To be fair, I am surrounded by programmers in my family, including my own brilliant wife. For some reason, I have not picked up programming through osmosis by sleeping beside her all these years. But hey, old dog: new tricks. How hard could it be, right? (If you haven't seen the foreshadowing and sarcasm yet: programming is hard. Not impossible, but hard.) So I'm learning to program. However, as you recall, there were two skills to learn. I am not a visual artist. Words, no problem. Performance, I've generally got you there, too. Drawing? Painting? Like I used to tell my students: my stick figures are crooked. Again, though, he can be taught!

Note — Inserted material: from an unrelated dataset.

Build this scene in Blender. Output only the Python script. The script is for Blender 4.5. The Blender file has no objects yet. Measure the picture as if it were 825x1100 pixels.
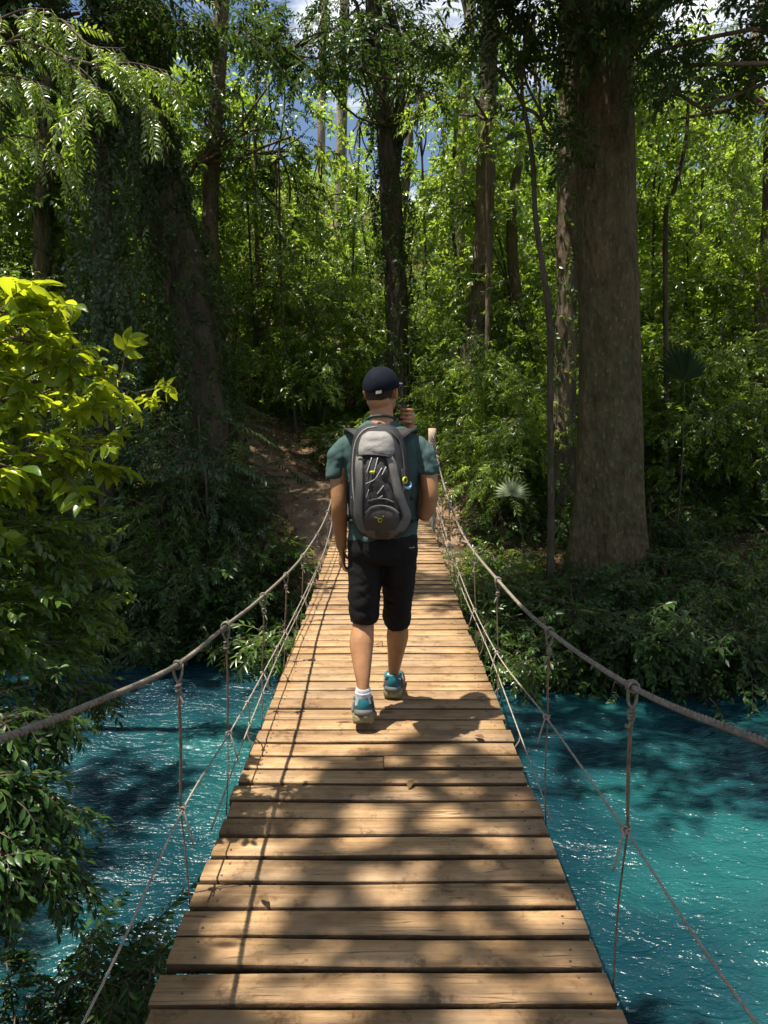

So, I got some advice from an artist friend of mine, and watched some videos and studied and started trying to draw Mr. Book. I'll be honest, the first version or two was pretty frightening. Maybe I'll use those if I write horror. But he's come along, and I can now manually generate images like the one of him here working on Wizard Starship. The next step is to learn enough programming to make the computer do it for me! So, between Open Classrooms and Mimo, I'm studying some web development, between everything else I'm juggling! Mimo is the little picture here, showing my progress. It's a DuoLingo style app that teaches programming. Click the link to use my invite code, and you can get some actual benefit from reading my blog!


Eventually, I hope to host Mr. Book on my website, so other authors will have a fun progress tracker, too.